== The request ==
Take from the listing each line that has the string "scene".

== Provided data ==

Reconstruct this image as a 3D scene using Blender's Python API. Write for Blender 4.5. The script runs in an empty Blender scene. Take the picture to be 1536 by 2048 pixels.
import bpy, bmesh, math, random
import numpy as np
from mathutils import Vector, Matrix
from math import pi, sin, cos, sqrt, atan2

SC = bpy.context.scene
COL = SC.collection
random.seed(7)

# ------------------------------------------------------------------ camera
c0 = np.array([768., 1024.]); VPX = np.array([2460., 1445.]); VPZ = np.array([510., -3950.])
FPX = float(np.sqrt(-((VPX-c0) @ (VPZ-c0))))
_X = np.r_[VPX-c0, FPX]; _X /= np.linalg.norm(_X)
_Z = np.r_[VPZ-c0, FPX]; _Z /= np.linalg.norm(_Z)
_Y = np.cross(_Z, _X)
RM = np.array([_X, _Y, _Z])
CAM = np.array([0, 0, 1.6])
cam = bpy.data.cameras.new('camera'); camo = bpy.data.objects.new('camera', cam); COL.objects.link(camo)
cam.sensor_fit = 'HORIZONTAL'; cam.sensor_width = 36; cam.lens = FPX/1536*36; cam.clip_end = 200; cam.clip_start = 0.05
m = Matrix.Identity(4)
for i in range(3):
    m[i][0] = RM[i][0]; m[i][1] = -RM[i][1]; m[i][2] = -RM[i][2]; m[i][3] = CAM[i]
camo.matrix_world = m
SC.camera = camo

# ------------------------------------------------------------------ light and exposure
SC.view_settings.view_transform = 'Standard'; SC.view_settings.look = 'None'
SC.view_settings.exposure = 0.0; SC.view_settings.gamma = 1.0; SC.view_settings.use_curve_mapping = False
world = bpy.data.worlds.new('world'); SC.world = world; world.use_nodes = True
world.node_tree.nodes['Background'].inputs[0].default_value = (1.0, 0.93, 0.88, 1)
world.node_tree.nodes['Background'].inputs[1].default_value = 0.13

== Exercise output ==
Reconstruct this image as a 3D scene using Blender's Python API. Write for Blender 4.5. The script runs in an empty Blender scene. Take the picture to be 1536 by 2048 pixels.
SC = bpy.context.scene